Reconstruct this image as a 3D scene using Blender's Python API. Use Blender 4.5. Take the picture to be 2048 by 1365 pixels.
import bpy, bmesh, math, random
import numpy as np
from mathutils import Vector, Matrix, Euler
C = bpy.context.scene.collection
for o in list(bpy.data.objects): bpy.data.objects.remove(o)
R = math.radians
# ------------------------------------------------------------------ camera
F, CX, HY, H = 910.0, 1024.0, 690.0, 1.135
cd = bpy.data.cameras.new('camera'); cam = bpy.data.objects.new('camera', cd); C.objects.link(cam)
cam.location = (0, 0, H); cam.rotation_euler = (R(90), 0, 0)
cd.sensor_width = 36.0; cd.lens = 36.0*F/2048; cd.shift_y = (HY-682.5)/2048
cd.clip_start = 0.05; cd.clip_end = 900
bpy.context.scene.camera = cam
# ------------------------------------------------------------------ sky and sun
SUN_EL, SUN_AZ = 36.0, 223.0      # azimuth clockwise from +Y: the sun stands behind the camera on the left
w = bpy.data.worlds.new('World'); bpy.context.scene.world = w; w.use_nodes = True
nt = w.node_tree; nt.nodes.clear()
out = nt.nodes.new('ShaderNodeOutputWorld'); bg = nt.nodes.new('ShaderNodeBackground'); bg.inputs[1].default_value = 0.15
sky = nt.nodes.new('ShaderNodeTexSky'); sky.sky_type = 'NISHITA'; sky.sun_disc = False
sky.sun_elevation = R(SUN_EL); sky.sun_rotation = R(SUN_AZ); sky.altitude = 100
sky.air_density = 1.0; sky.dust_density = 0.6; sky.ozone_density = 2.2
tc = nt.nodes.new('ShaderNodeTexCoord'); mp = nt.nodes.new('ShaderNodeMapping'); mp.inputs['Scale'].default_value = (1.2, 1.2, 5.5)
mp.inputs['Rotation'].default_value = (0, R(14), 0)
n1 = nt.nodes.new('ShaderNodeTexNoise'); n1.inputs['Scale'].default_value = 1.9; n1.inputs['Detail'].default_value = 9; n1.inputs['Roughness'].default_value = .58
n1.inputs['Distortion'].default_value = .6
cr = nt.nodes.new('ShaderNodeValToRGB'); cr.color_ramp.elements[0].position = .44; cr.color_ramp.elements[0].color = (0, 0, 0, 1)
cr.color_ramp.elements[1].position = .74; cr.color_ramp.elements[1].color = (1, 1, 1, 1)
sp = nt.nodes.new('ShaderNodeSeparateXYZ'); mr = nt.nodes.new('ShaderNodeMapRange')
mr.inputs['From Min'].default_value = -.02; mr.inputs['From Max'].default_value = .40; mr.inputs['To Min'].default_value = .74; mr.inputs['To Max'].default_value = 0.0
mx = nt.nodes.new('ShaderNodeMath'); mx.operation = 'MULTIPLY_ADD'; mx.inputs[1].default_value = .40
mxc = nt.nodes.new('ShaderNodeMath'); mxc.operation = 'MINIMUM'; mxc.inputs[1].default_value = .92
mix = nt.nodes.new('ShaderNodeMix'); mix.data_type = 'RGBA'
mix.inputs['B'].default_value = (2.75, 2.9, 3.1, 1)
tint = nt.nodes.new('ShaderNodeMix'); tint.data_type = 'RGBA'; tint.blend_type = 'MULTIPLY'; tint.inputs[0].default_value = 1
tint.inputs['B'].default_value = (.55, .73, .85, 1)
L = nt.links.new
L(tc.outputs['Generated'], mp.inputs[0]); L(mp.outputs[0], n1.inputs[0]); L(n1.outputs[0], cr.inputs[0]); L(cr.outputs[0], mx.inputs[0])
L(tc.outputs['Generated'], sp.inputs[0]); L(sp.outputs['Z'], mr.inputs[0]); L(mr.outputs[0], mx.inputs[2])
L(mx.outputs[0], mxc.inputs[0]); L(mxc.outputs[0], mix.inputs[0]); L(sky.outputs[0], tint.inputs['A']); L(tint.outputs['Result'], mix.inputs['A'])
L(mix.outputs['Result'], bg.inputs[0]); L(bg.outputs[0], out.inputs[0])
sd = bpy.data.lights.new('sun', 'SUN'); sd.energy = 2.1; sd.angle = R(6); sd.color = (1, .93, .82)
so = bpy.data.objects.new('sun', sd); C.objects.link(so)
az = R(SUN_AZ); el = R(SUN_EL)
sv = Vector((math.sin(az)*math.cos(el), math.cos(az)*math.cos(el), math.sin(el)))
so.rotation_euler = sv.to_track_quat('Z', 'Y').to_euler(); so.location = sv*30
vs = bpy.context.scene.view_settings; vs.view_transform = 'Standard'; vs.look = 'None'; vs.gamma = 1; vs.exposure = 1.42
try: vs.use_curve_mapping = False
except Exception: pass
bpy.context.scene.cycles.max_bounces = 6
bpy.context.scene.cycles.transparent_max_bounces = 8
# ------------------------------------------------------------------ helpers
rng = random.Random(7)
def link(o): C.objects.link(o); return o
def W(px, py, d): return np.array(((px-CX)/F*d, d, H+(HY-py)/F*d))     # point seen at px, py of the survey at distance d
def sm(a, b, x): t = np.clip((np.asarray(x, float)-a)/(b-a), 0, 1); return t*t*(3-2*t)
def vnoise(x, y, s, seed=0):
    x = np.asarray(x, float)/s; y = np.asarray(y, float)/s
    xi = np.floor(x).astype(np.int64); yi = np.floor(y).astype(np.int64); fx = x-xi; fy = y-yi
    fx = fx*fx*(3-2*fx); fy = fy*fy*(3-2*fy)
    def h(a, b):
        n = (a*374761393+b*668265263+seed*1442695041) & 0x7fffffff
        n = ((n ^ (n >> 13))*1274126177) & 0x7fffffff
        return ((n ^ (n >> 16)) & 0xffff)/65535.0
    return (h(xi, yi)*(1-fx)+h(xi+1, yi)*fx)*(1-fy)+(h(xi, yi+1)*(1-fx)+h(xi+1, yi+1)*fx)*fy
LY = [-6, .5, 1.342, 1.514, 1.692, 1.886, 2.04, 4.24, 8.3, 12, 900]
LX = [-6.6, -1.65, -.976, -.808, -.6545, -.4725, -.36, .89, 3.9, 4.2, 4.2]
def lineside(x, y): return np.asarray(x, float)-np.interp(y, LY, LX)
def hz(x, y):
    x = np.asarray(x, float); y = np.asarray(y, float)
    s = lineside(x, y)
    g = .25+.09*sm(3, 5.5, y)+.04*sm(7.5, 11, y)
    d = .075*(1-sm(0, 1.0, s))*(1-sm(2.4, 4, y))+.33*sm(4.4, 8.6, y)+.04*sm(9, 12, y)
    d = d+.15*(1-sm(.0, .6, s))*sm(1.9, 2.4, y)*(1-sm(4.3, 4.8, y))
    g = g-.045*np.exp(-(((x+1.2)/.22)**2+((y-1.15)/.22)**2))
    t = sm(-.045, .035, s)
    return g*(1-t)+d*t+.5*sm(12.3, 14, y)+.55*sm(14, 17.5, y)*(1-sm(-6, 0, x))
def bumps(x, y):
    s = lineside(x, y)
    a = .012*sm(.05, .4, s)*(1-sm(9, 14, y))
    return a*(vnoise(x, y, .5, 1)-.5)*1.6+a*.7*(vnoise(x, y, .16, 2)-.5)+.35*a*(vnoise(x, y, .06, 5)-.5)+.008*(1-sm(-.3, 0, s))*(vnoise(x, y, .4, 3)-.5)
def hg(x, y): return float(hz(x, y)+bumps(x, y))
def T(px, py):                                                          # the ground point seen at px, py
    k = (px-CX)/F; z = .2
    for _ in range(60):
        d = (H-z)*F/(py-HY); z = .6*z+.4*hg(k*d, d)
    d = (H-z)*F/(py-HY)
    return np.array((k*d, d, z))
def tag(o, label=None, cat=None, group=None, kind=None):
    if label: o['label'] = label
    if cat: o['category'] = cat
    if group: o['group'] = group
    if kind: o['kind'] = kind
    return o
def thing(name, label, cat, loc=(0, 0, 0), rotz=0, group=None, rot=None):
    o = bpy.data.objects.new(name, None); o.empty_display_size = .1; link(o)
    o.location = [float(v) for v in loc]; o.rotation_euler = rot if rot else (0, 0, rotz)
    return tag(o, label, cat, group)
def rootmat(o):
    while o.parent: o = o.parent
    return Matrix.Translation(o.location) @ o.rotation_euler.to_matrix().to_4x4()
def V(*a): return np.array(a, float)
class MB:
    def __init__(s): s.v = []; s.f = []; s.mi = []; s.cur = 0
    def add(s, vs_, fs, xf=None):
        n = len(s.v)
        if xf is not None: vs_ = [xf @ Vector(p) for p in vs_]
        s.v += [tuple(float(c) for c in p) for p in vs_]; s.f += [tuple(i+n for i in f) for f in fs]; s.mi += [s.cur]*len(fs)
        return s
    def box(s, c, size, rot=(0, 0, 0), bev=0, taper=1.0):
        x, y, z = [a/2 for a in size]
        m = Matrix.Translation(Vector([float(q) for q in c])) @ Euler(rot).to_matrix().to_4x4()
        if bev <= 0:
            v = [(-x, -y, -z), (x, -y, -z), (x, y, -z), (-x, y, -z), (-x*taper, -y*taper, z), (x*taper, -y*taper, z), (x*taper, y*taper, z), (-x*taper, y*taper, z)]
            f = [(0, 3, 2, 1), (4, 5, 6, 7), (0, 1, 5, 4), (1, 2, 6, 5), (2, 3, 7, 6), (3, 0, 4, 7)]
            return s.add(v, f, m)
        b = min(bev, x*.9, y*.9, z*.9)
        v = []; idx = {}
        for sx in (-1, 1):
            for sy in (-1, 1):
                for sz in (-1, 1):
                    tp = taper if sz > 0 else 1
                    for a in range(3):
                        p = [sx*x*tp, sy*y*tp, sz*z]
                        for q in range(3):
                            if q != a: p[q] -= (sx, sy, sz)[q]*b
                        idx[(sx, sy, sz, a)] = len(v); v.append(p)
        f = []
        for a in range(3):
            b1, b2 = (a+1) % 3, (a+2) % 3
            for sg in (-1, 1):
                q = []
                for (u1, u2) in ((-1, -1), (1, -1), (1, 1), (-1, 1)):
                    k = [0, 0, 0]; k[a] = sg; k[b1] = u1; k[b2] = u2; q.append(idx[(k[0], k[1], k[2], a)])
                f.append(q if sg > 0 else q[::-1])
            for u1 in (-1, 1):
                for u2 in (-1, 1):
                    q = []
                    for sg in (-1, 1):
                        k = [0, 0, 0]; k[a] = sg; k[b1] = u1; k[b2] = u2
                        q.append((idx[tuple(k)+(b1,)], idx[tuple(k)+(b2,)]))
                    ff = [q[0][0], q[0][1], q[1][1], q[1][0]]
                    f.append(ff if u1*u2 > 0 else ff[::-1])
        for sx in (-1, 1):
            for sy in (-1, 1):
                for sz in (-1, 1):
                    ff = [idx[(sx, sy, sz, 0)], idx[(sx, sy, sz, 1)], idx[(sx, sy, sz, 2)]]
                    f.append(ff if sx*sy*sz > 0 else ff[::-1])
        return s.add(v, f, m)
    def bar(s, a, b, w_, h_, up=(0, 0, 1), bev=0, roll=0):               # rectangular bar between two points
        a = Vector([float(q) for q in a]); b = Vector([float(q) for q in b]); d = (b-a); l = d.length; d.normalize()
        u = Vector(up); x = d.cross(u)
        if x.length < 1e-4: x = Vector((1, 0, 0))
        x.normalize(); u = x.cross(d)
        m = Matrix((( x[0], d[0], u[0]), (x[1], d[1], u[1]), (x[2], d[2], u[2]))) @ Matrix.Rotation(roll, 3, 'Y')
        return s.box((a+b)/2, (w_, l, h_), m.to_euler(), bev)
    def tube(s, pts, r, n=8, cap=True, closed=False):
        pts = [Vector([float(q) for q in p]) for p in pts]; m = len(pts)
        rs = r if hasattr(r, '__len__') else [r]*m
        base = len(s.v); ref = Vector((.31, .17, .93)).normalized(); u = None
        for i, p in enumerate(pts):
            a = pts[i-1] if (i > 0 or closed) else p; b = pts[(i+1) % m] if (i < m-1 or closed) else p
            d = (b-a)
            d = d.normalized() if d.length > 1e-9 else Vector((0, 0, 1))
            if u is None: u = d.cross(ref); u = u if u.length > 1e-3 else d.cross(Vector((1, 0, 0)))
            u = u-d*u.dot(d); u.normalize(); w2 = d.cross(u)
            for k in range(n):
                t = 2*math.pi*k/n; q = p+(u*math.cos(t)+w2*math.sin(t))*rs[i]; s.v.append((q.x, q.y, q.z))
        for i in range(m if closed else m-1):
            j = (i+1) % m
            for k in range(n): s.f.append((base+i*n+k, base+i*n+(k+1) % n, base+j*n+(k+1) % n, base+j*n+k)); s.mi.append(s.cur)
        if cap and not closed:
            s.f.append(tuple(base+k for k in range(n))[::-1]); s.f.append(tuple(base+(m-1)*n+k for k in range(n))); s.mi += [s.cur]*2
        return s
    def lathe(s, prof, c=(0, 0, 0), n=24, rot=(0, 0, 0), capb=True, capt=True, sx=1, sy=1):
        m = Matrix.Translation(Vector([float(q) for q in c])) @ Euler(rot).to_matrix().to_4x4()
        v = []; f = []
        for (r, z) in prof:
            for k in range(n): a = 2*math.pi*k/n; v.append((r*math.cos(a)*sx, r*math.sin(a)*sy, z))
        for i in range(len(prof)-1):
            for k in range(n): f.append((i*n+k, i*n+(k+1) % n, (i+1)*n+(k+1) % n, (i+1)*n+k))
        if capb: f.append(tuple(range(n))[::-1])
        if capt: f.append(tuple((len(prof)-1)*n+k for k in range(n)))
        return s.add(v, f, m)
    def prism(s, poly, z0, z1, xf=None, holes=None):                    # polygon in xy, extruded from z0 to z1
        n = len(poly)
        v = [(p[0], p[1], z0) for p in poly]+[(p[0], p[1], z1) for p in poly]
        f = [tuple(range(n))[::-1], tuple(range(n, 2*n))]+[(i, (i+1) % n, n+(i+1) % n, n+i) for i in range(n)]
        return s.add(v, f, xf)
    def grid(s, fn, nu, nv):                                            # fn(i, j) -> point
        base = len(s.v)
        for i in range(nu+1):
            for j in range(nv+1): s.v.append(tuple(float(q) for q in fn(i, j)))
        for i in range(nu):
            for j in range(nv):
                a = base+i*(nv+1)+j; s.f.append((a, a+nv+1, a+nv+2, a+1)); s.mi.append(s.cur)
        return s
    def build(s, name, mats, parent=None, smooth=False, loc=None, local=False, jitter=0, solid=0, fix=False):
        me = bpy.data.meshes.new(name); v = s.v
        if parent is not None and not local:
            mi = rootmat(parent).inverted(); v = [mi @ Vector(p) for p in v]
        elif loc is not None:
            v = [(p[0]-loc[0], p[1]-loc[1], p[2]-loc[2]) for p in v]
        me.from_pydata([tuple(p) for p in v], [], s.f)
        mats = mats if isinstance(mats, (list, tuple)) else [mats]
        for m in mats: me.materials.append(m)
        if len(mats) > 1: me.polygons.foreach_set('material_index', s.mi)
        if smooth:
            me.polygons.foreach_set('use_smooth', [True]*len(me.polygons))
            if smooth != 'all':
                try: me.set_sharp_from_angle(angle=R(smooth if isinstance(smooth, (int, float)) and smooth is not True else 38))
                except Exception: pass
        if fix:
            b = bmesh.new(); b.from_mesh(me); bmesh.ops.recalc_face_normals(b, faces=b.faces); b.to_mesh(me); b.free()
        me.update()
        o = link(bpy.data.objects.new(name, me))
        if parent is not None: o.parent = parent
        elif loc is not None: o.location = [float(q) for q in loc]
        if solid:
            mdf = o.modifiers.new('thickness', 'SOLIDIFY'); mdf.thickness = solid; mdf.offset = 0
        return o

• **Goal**
Spot every line that holds "scene" and copy it.

• **Solution for this task**
Reconstruct this image as a 3D scene using Blender's Python API. Use Blender 4.5. Take the picture to be 2048 by 1365 pixels.
C = bpy.context.scene.collection
bpy.context.scene.camera = cam
w = bpy.data.worlds.new('World'); bpy.context.scene.world = w; w.use_nodes = True
vs = bpy.context.scene.view_settings; vs.view_transform = 'Standard'; vs.look = 'None'; vs.gamma = 1; vs.exposure = 1.42
bpy.context.scene.cycles.max_bounces = 6
bpy.context.scene.cycles.transparent_max_bounces = 8